Already, in the earliest sacrifice, substitution and the symbolic dimension have transformed exuberant loss into a ransom or bribe. If it is true that the inaugural sacrifice of history differed from sacrifice in mythic times, then it is indisputable that if “sacrifice will illuminate the conclusion of history as it clarified its dawn... sacrifice cannot be for us what it was at the beginning of  'time.' We make the experience of appeasement impossible. Lucid sanctity recognizes in itself the necessity of destruction, the necessity of a tragic outcome.” [7]
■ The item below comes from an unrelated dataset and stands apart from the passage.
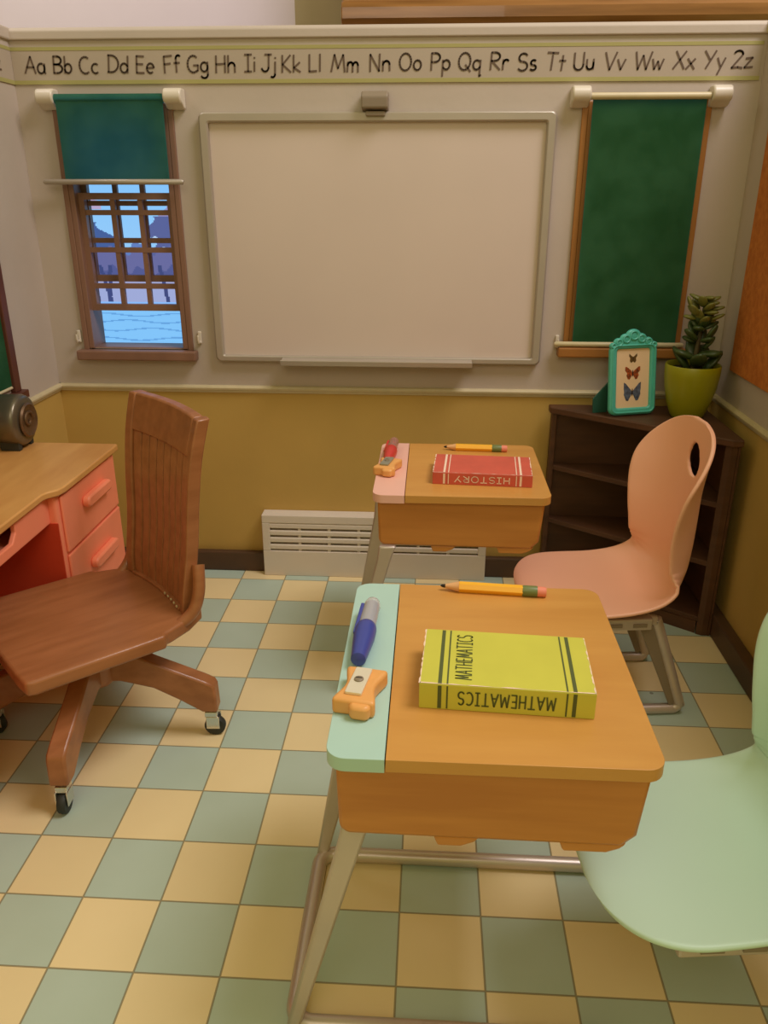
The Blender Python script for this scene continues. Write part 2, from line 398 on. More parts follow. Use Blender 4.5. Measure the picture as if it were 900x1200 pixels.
# windows: casing, sill, two overlapping sashes with a grid of bars
def window(name, W, wm):
    x0, x1, z0, z1 = W
    # jamb lining inside the opening, plus a narrow raised casing around it
    b = B()
    for (a, c) in ((x0, x0+.022), (x1-.022, x1)): b.box(a, c, YB-.012, YB+T, z0, z1)
    b.box(x0+.022, x1-.022, YB-.012, YB+T, z1-.022, z1)
    for (a, c) in ((x0-.022, x0), (x1, x1+.022)): b.box(a, c, YB-.014, YB, z0-.005, z1+.01)
    root = struct(name, b, wm, bevel=.003)
    obj('window_sill', B().box(x0-.045, x1+.04, YB-.05, YB, z0-.045, z0-.004).box(x0, x1, YB, YB+T, z0-.02, z0+.004), wm, root, bevel=.006)
    def sash(nm, y, za, zb, hz, ir):
        b = B(); X0, X1 = x0+.022, x1-.022; s = .022; d = .014
        b.box(X0, X0+s, y-d, y+d, za, zb); b.box(X1-s, X1, y-d, y+d, za, zb)
        b.box(X0+s, X1-s, y-d, y+d, za, za+.026); b.box(X0+s, X1-s, y-d, y+d, zb-.026, zb)
        ww = (X1-X0-2*s)/3
        for k in (1, 2): b.box(X0+s+ww*k-.010, X0+s+ww*k+.010, y-.0085, y+.0085, za+.01, zb-.01)
        for z in hz: b.box(X0+s-.004, X1-s+.004, y-.010, y+.010, z-.010, z+.010)
        return obj(nm, b, wm, root)
    sash('lower_sash', YB+.036, z0+.155, z0+.62, (1.285, 1.43, 1.575), 0)
    sash('upper_sash', YB+.078, z0+.27, z1-.022, (1.465, 1.61, 1.755, 1.87), 0)
    return root
window('window_1', W1, M['winwood'])
win2 = window('window_2', W2, M['winwood2'])

# glowing playground view behind the windows (a flat backlit print)
def col_mix(a, b, t): t = max(0, min(1, t)); return tuple(a[i]*(1-t)+b[i]*t for i in range(3))
def playground(u, v):
    """u 0..1 left-right, v 0..1 bottom-top over the visible pane"""
    sky = (.25, .58, 1.0); c = col_mix((.30, .62, 1.0), sky, (v-.7)*3)
    n1 = .02*math.sin(u*23)+.014*math.sin(u*57+1)
    if v < .245:                                    # paving slabs
        c = (.23, .58, 1.0)
        for k, zz in enumerate((.035, .10, .155, .20)):
            if abs(v-zz-.010*math.sin(u*9+k*2)) < .0045: c = (.13, .38, .78)
        return c
    if v < .29: return (.26, .52, 1.0)
    if v < .40: c = (.36, .42, .72)                  # pale yard
    elif v < .46: c = (.36, .38, .62)
    elif v < .62+n1: c = (.085, .105, .30) if v < .5+n1 else (.14, .15, .36)   # hedge and fence
    elif u < .33+.1*math.sin(v*30) and v < .80: c = (.06, .12, .34)            # tree on the left
    elif u > .72+.05*math.sin(v*40) and v < .84: c = (.10, .13, .34)
    elif v < .66+n1: c = (.12, .22, .55)
    if u < .30 and v > .88 and v < .97-(u-.1)*.2: c = (.50, .40, .62)          # gable
    if u > .8 and v > .84 and v < .84+(u-.8)*.6: c = (.32, .30, .55)
    # dark climbing frame and bench legs
    if .29 < v < .53:
        for a, s in ((.10, .25), (.26, -.30), (.30, .15), (.16, -.1), (.80, -.22)):
            if abs(u-a-(v-.41)*s) < .018: c = (.05, .07, .22)
    if .43 < v < .455 and u < .4: c = (.05, .07, .22)
    for a, bb in ((.76, .70), (.83, .63)):
        if (u-a)**2+((v-bb)*1.6)**2 < .0006: c = (.5, .7, 1.0)
    return c
def picture(name, x0, x1, z0, z1, y, strength, label, dark=1):
    nx, nz = 110, 260; V = []; F = []; cols = []
    for j in range(nz+1):
        for i in range(nx+1): V.append((x0+(x1-x0)*i/nx, y, z0+(z1-z0)*j/nz))
    for j in range(nz):
        for i in range(nx): a = j*(nx+1)+i; F.append((a, a+1, a+nx+2, a+nx+1))
    me = bpy.data.meshes.new(name); me.from_pydata(V, [], F); me.update()
    at = me.color_attributes.new('print', 'FLOAT_COLOR', 'CORNER')
    data = []
    for j in range(nz):
        for i in range(nx):
            c = playground((i+.5)/nx*1.3-.15, (z0+(z1-z0)*(j+.5)/nz-.97)/.73*1.12-.06); data += [c[0]*dark, c[1]*dark, c[2]*dark, 1]*4
    at.data.foreach_set('color', data)
    me.materials.append(attr_emit('backlit_print', strength))
    o = bpy.data.objects.new(name, me); C.objects.link(o)
    tag(o, label, 'backdrop')
    bx = obj('picture_panel', B().box(x0, x1, y+.004, y+.03, z0, z1), M['clipgrey'], o)
    bx.name = 'backing_board'
    b = B(); y0 = YB+T+.001
    b.box(x0-.01, x0, y0, y+.03, z0-.01, z1+.01).box(x1, x1+.01, y0, y+.03, z0-.01, z1+.01).box(x0, x1, y0, y+.03, z0-.01, z0).box(x0, x1, y0, y+.03, z1, z1+.01)
    obj('box_side', b, M['clipgrey'], o)
    return o
picture('playground_backdrop', -.80, -.17, .97, 2.02, .34, 1.0, 'glowing blue playground scene seen through the small paned left window')
obj('backing_board', B().box(W2[0]-.04, W2[1]+.04, YB+T+.001, YB+T+.02, W2[2]-.04, W2[3]+.04), M['clipgrey'], win2)  # unseen board added to keep world light from coming through the right shade

# roller shades
def roller(name, label, xa, xb, xf0, xf1, zb, bar, back):
    r = thing(name, label, 'window shade', ((xa+xb)/2, YB, zb), 0, 'green roller shades')
    ox, oz = -(xa+xb)/2, -zb
    L = lambda b: b.xf(Matrix.Translation((ox, -YB, oz)))
    for (a, c) in ((xa, xa+.068), (xb-.07, xb)):
        prof = [(YB-.002, 1.945), (YB-.002, 2.018)]+[(YB-.045+.028*math.cos(t), 1.99+.028*math.sin(t)) for t in (PI/2+PI*k/8 for k in range(9))]+[(YB-.03, 1.95)]
        obj('bracket', L(B().prism(list(reversed(prof)), a, c, 'x')), M['white'], r, bevel=.006, smooth=1)
    zr = 1.983; yr = YB-.044
    obj('roller', L(B().tube([(xf0-.01, yr, zr), (xf1+.01, yr, zr)], .017 if not back else .012, 20)), M['shade'] if not back else M['moulding'], r, smooth=1)
    yf = yr-.014 if not back else yr+.004
    obj('shade_fabric', L(B().box(xf0, xf1, yf, yf+.003, zb, zr)), M['shade'], r)
    obj('pull_bar', L(B().tube([(bar[0], yf, zb), (bar[0]+.006, yf, zb), (bar[1]-.006, yf, zb), (bar[1], yf, zb)], [.006, .0105, .0105, .006], 14)), M['moulding'] if back else bpy.data.materials['silver_grey_plastic'], r, smooth=1)
    return r
roller('roller_shade', 'green roller shade pulled halfway down over the bright left window', -.674, -.112, -.60, -.186, 1.69, (-.69, -.13), False)
roller('roller_shade', 'green roller shade pulled fully down at the right of the whiteboard', 1.345, 1.92, 1.425, 1.838, 1.075, (1.352, 1.872), True)
for x, side in ((-.655, 'left of the left window sill'), (-.132, 'right of the left window sill'), (1.368, 'left of the right window sill')):
    o = thing('shade_hook', 'small white plastic cord hook, '+side, 'hook', (x, YB, 1.08), 0, 'shade cord hooks')
    obj('hook_plate', B().box(-.008, .008, -.012, .0, -.026, .026), M['white'], o, bevel=.004)
    obj('hook_arm', B().tube([(0, -.012, -.018), (0, -.03, -.018), (0, -.034, -.006), (0, -.034, .012)], .005, 10), M['white'], o, smooth=1)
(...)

The division of time into before and after, past, present and future, occurred at the same time that humans first transformed their experiences of the past from memory into history – by writing chronologies and memorializing events, and by inventing stories to narrate, unify and render events of the past meaningful: where once mythology stood, history had begun taking place. Time became both divisor and divisible, dimensional, while the division between before and after made it possible for us to think of and experience time as having a direction, flowing inexorably toward the future. This gives rise to an experience of time that is divisible, fully dimensional, directional and by turns extensive measure and intensive quality, and most importantly finite. Experiential, existential or subjective time becomes distinct from historical, inter-subjective, or objective/cosmic time, and these temporalities need not remain synchronized – and the possibility of a non-synchronic relationship between the time of the speaking/writing subject and the time of the world makes possible many narrative modes and conventions (cutting to the chase, for example), more broadly, the birth of history and experiential time is a necessary condition for the development of literature, history and even philosophy.
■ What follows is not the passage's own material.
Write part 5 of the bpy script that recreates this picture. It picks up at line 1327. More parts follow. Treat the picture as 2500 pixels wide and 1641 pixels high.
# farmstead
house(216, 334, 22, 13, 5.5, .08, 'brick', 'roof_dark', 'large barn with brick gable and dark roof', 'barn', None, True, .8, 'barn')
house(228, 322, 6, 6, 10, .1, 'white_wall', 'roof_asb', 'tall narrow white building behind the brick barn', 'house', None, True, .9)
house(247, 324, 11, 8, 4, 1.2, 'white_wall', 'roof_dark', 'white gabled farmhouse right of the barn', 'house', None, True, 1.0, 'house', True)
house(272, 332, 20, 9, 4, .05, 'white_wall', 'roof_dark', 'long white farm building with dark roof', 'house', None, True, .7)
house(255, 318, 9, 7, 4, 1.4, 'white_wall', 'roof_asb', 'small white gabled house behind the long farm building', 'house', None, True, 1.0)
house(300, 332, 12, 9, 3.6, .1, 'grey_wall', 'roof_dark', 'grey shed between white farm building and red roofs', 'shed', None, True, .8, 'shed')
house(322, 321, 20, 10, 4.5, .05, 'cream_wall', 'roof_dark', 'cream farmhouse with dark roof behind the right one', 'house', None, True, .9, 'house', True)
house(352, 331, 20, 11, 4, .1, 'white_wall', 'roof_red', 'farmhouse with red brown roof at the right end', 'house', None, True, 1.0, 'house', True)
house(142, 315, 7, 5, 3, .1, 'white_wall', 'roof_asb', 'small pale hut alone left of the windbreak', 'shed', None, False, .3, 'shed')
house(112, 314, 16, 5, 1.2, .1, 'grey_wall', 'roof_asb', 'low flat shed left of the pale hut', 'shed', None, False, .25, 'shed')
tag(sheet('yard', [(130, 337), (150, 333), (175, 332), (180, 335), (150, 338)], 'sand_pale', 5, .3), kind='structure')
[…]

Simultaneously, eschatology begins. Eschatology and the many pathologies of our temporal experience arise out of the anxiety concerning time that flashes up the instant we become aware of the finite time allotted to us. Anxiety over time is pathological to the extent that the response is to devalue and subordinate existence in the present moment to concern for the future, or to cling neurotically to a past never to be recovered. “Our anxiety about time... manifests itself in various ways, such as in our addiction to time... to 'gain time' ...to 'fill time' ...in our haste and rush, and by our constant reiteration, 'I have no time.' ...Contemporary man looks for time... despite, or indeed because of his lack of time: and this is precisely his tragedy, that he spatializes time and seeks to locate it 'somewhere.'”[8] Eschatology is at once a manifestation of the desire to abolish time and the burning desire for the moment, that moment in which the revolt against the world of oppression comes to fruition in the kairos of final justice and retribution: the krisis after which all pass from time into eternity.

[1] Georges Dumézil, Archaic Roman Religion, Volume One, Trans. Philip Krapp (Chicago: University of Chicago Press, 1970), 80

[2] Monier Monier-Williams, A Sanskrit-English Dictionary: Etymologically and Philologically Arranged with Special Reference to Cognate Indo-European languages (Oxford: Clarendon, 1964).

[3] Jean Gebser, The Ever-Present Origin, Trans. Noel Barstad with Algis Mickunas (Athens, OH: Ohio University Press, 1985), 177.

[4] See Hans Blumenberg, Work on Myth, Trans. Robert M. Wallace (Cambridge: MIT Press, 1985), 3-9.

[5] I do not mean to imply that this phenomenon of temporal doubling and spatialization was unique to the Greek language, culture and mythology. Here, kronos and kairos designate the aspects of mythological temporality corresponding to their conceptual and linguistic opposition.

[6] Jean Gebser, The Ever-Present Origin, 175.

[7] Georges Bataille, Guilty, Trans. Stuart Kendall (Albany: SUNY Press, 2011), 45.

[8] Jean Gebser, The Ever-Present Origin, 22-3.